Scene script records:
========================================

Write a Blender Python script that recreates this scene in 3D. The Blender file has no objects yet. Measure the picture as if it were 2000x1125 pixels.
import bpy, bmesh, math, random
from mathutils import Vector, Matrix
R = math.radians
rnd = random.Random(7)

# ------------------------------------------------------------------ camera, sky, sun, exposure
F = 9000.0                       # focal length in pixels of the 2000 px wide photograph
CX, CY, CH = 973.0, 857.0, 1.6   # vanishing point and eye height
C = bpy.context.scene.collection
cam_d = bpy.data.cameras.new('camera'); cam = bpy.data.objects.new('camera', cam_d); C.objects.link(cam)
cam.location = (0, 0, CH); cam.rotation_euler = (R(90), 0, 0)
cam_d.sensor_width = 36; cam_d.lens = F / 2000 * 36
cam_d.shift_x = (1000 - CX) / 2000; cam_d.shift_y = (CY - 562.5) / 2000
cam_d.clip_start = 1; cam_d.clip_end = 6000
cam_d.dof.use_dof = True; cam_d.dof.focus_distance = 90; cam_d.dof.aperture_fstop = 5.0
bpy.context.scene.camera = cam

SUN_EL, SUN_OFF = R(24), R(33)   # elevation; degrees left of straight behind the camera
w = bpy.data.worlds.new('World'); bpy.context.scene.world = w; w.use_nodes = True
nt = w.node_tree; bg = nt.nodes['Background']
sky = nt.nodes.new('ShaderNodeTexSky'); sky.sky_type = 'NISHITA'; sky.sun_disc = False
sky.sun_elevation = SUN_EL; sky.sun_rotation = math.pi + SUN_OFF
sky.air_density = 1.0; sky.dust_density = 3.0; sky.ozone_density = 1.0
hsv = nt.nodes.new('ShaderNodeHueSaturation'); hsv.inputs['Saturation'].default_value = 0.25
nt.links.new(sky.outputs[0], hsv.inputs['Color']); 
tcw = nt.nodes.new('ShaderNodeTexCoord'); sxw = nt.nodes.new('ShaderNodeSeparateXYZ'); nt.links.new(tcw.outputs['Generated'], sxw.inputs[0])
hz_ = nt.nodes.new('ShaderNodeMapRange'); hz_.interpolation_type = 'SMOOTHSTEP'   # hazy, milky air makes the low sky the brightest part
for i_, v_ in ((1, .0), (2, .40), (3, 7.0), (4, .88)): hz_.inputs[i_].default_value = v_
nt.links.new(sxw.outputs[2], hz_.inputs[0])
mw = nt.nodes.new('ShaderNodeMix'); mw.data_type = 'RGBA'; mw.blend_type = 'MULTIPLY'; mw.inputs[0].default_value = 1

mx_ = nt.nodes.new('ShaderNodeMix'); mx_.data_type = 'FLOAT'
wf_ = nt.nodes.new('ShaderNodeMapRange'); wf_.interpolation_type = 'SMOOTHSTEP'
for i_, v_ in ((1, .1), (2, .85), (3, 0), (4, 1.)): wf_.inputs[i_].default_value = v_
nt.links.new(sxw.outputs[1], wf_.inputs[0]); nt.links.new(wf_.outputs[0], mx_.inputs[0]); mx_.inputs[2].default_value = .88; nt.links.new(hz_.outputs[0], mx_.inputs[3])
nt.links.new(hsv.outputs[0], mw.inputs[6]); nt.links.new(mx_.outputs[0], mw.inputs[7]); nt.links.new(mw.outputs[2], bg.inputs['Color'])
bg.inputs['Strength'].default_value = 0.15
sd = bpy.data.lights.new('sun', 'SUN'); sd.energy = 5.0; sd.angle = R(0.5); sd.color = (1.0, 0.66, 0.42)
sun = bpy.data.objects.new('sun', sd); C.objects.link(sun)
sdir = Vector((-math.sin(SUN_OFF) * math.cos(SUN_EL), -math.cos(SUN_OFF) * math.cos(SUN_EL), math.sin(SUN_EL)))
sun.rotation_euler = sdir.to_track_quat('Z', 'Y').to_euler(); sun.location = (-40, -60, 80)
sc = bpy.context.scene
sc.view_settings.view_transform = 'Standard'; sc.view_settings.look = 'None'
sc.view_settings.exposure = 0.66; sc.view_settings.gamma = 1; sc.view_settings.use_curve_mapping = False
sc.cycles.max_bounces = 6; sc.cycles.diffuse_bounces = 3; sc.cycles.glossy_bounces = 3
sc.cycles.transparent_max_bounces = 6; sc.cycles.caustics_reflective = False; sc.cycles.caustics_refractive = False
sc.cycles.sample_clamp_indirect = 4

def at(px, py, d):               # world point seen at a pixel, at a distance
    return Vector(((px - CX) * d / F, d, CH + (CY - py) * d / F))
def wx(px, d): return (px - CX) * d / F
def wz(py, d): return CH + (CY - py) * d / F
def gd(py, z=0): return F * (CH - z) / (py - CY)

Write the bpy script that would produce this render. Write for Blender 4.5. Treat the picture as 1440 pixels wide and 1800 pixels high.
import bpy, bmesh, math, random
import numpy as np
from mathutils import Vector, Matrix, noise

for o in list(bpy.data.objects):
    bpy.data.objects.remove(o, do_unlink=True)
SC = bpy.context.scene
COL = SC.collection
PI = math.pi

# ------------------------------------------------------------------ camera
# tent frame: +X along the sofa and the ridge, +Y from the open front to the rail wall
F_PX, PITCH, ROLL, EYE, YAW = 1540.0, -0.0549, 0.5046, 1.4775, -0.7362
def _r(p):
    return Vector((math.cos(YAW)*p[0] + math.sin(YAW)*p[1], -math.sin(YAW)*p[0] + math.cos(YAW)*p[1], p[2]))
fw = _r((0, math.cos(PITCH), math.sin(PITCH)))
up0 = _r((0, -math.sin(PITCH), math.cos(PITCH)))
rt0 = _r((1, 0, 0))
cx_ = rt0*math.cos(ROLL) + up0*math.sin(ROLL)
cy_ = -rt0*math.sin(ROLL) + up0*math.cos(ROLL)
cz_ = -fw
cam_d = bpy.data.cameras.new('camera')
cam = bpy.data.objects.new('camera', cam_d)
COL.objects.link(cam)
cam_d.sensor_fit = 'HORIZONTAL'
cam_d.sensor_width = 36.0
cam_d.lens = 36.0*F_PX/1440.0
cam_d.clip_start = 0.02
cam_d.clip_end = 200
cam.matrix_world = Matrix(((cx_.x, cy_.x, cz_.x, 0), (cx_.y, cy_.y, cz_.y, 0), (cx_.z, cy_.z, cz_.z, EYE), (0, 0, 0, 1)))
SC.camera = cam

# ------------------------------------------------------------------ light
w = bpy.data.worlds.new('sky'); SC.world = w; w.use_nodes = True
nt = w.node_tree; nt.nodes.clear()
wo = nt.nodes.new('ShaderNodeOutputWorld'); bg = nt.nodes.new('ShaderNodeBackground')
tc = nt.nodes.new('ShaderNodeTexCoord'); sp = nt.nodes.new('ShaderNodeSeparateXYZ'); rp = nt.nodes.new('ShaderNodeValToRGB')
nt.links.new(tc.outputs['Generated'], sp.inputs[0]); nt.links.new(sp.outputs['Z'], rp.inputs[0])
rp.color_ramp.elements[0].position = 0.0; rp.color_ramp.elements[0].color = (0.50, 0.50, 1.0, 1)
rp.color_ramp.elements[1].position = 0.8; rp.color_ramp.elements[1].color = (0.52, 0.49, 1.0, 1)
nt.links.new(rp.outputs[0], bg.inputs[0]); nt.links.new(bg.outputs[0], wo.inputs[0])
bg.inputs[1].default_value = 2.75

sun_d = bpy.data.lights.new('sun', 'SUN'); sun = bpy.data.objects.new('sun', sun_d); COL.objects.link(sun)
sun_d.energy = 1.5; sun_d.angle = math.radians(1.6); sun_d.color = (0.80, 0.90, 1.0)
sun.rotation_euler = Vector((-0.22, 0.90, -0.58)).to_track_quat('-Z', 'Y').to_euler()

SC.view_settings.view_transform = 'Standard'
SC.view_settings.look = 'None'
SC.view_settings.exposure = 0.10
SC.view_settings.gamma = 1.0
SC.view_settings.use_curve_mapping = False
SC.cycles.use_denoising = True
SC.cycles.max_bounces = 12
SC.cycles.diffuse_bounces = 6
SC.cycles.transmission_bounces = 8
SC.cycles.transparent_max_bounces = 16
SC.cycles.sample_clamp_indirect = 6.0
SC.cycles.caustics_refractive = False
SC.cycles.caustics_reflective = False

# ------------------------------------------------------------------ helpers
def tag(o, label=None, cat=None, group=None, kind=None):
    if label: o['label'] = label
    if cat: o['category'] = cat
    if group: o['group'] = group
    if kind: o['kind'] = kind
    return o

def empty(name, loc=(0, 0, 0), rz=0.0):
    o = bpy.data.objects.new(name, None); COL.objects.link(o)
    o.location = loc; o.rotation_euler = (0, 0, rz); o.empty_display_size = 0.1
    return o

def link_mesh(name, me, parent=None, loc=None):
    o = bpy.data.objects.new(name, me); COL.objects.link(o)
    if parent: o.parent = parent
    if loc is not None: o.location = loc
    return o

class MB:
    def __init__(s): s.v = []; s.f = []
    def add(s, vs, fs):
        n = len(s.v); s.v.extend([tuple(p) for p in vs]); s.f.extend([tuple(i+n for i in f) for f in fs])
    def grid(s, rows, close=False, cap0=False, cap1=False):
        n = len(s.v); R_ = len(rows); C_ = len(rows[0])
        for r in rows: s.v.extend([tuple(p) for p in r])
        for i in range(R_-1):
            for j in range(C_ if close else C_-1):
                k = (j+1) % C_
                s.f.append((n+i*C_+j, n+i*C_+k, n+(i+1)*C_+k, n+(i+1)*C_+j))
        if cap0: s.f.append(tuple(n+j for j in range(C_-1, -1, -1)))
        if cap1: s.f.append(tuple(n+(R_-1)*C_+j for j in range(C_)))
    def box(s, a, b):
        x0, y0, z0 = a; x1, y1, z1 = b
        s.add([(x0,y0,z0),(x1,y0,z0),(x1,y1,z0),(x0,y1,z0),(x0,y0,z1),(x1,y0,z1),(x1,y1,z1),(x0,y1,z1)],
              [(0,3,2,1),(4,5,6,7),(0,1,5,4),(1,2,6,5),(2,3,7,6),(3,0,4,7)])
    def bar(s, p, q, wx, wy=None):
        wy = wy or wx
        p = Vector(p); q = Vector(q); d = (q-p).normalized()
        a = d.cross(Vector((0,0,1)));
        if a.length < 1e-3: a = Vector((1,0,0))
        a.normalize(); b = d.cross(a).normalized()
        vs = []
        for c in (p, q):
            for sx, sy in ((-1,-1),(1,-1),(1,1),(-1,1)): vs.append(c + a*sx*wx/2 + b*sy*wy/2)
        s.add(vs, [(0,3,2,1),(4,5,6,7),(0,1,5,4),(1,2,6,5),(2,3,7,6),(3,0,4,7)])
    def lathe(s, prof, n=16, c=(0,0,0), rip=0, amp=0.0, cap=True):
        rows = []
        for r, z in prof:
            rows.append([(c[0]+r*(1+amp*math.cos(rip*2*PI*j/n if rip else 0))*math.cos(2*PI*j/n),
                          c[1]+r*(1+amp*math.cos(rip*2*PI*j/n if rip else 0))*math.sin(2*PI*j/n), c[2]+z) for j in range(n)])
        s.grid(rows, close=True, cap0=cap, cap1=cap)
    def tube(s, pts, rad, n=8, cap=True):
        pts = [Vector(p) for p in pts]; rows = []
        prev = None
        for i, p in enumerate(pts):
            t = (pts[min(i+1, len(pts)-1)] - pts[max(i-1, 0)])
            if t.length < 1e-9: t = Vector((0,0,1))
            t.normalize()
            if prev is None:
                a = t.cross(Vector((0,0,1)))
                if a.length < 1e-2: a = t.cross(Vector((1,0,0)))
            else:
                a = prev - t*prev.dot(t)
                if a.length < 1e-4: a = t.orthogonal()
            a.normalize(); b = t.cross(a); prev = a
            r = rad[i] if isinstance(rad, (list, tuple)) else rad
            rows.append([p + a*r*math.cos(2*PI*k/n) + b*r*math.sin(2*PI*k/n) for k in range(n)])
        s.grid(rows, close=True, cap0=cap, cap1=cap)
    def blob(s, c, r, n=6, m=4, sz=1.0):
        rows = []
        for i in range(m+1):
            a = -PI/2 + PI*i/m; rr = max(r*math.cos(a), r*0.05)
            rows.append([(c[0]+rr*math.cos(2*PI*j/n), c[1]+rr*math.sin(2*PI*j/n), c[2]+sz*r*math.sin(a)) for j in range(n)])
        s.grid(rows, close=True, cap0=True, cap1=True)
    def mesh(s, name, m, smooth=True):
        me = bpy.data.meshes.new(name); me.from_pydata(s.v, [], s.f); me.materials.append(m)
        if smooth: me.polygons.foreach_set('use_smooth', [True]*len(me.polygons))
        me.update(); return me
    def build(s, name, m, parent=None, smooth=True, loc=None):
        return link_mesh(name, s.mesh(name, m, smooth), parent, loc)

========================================

Problem statement: Take exactly the lines from the one containing "Write the bpy" through the one containing "SC.camera = cam" in the data above, and output them with nothing added.

Expected answer:
Write the bpy script that would produce this render. Write for Blender 4.5. Treat the picture as 1440 pixels wide and 1800 pixels high.
import bpy, bmesh, math, random
import numpy as np
from mathutils import Vector, Matrix, noise

for o in list(bpy.data.objects):
    bpy.data.objects.remove(o, do_unlink=True)
SC = bpy.context.scene
COL = SC.collection
PI = math.pi

# ------------------------------------------------------------------ camera
# tent frame: +X along the sofa and the ridge, +Y from the open front to the rail wall
F_PX, PITCH, ROLL, EYE, YAW = 1540.0, -0.0549, 0.5046, 1.4775, -0.7362
def _r(p):
    return Vector((math.cos(YAW)*p[0] + math.sin(YAW)*p[1], -math.sin(YAW)*p[0] + math.cos(YAW)*p[1], p[2]))
fw = _r((0, math.cos(PITCH), math.sin(PITCH)))
up0 = _r((0, -math.sin(PITCH), math.cos(PITCH)))
rt0 = _r((1, 0, 0))
cx_ = rt0*math.cos(ROLL) + up0*math.sin(ROLL)
cy_ = -rt0*math.sin(ROLL) + up0*math.cos(ROLL)
cz_ = -fw
cam_d = bpy.data.cameras.new('camera')
cam = bpy.data.objects.new('camera', cam_d)
COL.objects.link(cam)
cam_d.sensor_fit = 'HORIZONTAL'
cam_d.sensor_width = 36.0
cam_d.lens = 36.0*F_PX/1440.0
cam_d.clip_start = 0.02
cam_d.clip_end = 200
cam.matrix_world = Matrix(((cx_.x, cy_.x, cz_.x, 0), (cx_.y, cy_.y, cz_.y, 0), (cx_.z, cy_.z, cz_.z, EYE), (0, 0, 0, 1)))
SC.camera = cam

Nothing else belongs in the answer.